芸術とゲームに関する哲学的な議論
出典: フリー百科事典『ウィキペディア(Wikipedia)』 (2022/02/20 01:16 UTC 版)
「芸術としてのゲーム」の記事における「芸術とゲームに関する哲学的な議論」の解説
コンピュータゲームは、少なくとも2000年代半ば以降、哲学的美学や芸術哲学の分野で注目されており、芸術に関する伝統的な哲学的問題の文脈でコンピュータゲームを考察する文献が増えてきている。その一つが、「コンピュータゲームは芸術であるか」という問題である。2005年、哲学者のアーロン・スマッツは、雑誌Contemporary Aestheticsに掲載された論考 "Are Video Games Art?" にて「いかなる芸術の主要な定義によっても、多くの現代のビデオゲームは芸術とみなされるべきである」と論じている。また、ニュージーランドの哲学者であるグラント・タビナーの2009年の著書The Art of Videogamesは、芸術の定義自体の問題を解決するために採用されてきた選言的定義やクラスタ説の下で考えた場合、「それらは独自の非芸術的で歴史的・概念的な先例を有しているが、ビデオゲームは議論の余地無き芸術作品と適切な概念的関係にあり、芸術としてみなせる」と論じている。後の論文でタビナーは、このカテゴリーの他の例との存在論的な違いにもかかわらず、コンピュータゲームは哲学者のノエル・キャロルが「マス・アート」と呼んだものの例とみなせるとも述べている。
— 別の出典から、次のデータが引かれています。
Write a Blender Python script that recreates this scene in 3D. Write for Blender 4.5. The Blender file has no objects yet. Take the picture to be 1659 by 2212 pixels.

ブリティッシュ・コロンビア大学の哲学者であるドミニク・マキヴァー・ロペスは、コンピュータアートに関する本の中でゲームの特徴的なインタラクティビティは、建築や音楽といった既存の芸術形態と比較して、それぞれが「独自の方法で肯定的な美的特性を実現している」ことを意味するかもしれないと指摘しつつも、コンピュータゲームを芸術の一形態とみなす理由を似たような形で述べている。 芸術としてのゲームに関するこれらの最初の哲学的な説明に続いて、コンピュータゲームは芸術の哲学における確立されたトピックとなり、The Journal of AestheticsやArt Criticismなどの美学の雑誌に頻繁に話題としてに登場し、Oxford Encyclopedia of Aesthetics に独立した項目が設けられ、哲学的美学の選集や著作集に登場している。 多くの文献は現在、コンピュータゲームが芸術であるかどうかという問題から、コンピュータゲームはどのような芸術形態であるかという問題に変わっている。セント・アンドルーズ大学の哲学者であるベリス・ガウトは、コンピュータゲームを「インタラクティブ・シネマ」の一種であると考えている。タビナーとジョン・ロブソンが編集した最近のゲームに関する哲学論考集The Aesthetics of Videogamesでは、数名の哲学者が、ゲームがどのような芸術形態であり、特徴的あるいは独特の芸術的な解釈の仕方を含んでいるかどうかを検討している。本の中の「ビデオゲームを鑑賞する」というザック・ユルゲンセンの章では、コンピュータゲームが芸術であるとするこれまでの哲学的議論が「説得力がある」ことを認めつつも、それらの議論では典型的にゲームプレイが無視されていることを指摘し、「ビデオゲームを芸術作品として研究することの価値は、それらをゲームとして理解することに部分的に根ざしている」と述べている。2020年、ユタ大学の哲学教授であるC・ティ・グエンはGames: Agency as Artを出版し、芸術としてのコンピュータゲームの概念を非電子ゲームのより広い考察の文脈で検討している。